Toke, however, strongly disagrees. “Of course, fraudulent conduct is the most egregious form of infringement. But that goodwill that trademark owners build is something valuable, and when another is able to syphon off some of that goodwill, then a brand owner should be able to take action,” he insists.

Strong protection

The Vans case ultimately illustrates the fine line between arguments alleging free riding and those upholding free expression, according to trademark expert Anne Gilson LaLonde, author of Gilson on Trademarks, who predicts a victory in favour of the parties supporting the latter camp.

“The First Amendment provides strong protection against liability where the defendant’s alleged infringement is an “expressive work,” she explains.

This is a very broad category, she explains and, depending on its understanding of the context of modern sneaker design and art, the court may be “quite reluctant” to find that the defendant’s shoe is not expressive.

“If the Second Circuit does find that the defendant’s shoes are expressive works, the plaintiff must meet the high standard of showing that its mark has no artistic relevance to the defendant’s goods and that the defendant’s goods are not explicitly misleading,” she explains.

“The big question here would centre on explicit misleadingness, for which the Second Circuit requires a “particularly compelling showing” of confusion.”

Matheson agrees that the ongoing furore over Rogers underscores the need for the courts to walk a tightrope between a desire to protect property rights, business investment, business reputation and goodwill while, at the same time, encouraging innovation and constant evolution of market offering.
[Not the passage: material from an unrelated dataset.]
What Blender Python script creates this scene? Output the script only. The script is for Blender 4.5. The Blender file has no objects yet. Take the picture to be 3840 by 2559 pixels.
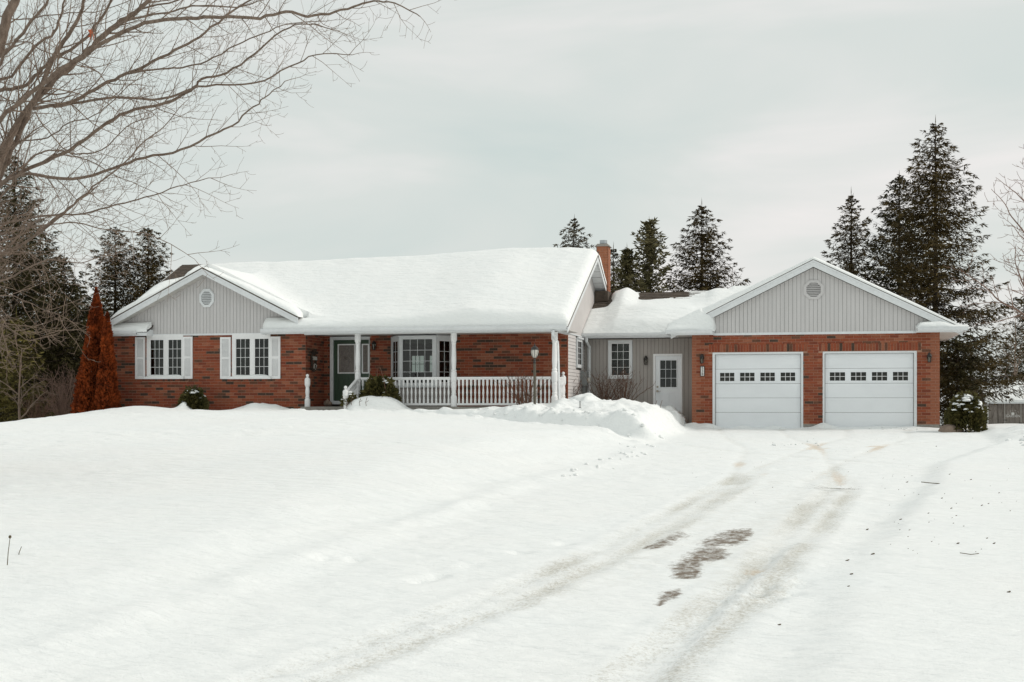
import bpy, math, random
import numpy as np
from mathutils import Vector, noise as mnoise

# ------------------------------------------------------------------ camera, world, sun
EZ = 0.67                      # eye height over the garage slab
F, CX, HY = 5000.0, 1920.0, 1520.0
PSI = math.atan(0.226)
CS, SN = math.cos(PSI), math.sin(PSI)
scene = bpy.context.scene
COL = scene.collection
cam_d = bpy.data.cameras.new('camera')
cam = bpy.data.objects.new('camera', cam_d)
COL.objects.link(cam)
cam.location = (0, 0, EZ)
cam.rotation_euler = (math.pi / 2, 0, PSI)
cam_d.sensor_width = 36
cam_d.lens = 36 * F / 3840
cam_d.shift_y = 240.5 / 3840
cam_d.clip_end = 3000
cam_d.clip_start = 0.1
scene.camera = cam

SUN_AZ = math.radians(78)      # from +Y towards +X
SUN_EL = math.radians(35)
world = bpy.data.worlds.new('World')
scene.world = world
world.use_nodes = True
wn = world.node_tree.nodes; wl = world.node_tree.links
wn.clear()
w_out = wn.new('ShaderNodeOutputWorld')
w_bg = wn.new('ShaderNodeBackground'); w_bg.inputs['Strength'].default_value = 0.1
w_sky = wn.new('ShaderNodeTexSky'); w_sky.sky_type = 'NISHITA'; w_sky.sun_disc = False
w_sky.sun_elevation = SUN_EL; w_sky.sun_rotation = SUN_AZ; w_sky.air_density = 1.0; w_sky.dust_density = 3.0
w_tc = wn.new('ShaderNodeTexCoord')
w_map = wn.new('ShaderNodeMapping'); w_map.inputs['Scale'].default_value = (0.9, 0.9, 4.2)
w_map.inputs['Rotation'].default_value = (0.06, 0.10, 0.3)
w_n = wn.new('ShaderNodeTexNoise'); w_n.inputs['Scale'].default_value = 2.3
w_n.inputs['Detail'].default_value = 5; w_n.inputs['Roughness'].default_value = 0.5
w_n.inputs['Distortion'].default_value = 0.5
w_r = wn.new('ShaderNodeValToRGB')
w_r.color_ramp.elements[0].position = 0.33; w_r.color_ramp.elements[0].color = (5.6, 6.25, 6.05, 1)
w_r.color_ramp.elements[1].position = 0.68; w_r.color_ramp.elements[1].color = (7.8, 7.55, 7.38, 1)
e = w_r.color_ramp.elements.new(0.5); e.color = (6.3, 6.65, 6.4, 1)
w_mix = wn.new('ShaderNodeMix'); w_mix.data_type = 'RGBA'; w_mix.inputs[0].default_value = 0.94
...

“The question is where do we draw the line? Should general consumer products be entitled to the same/First Amendment protections as more traditional ‘expressive’ works. And what constitutes a ‘general consumer product’”? She asks.

And while the wrangling continues over a decades-old legal doctrine named after a Hollywood icon, parties are in agreement on one point: answers to these complex questions are long overdue.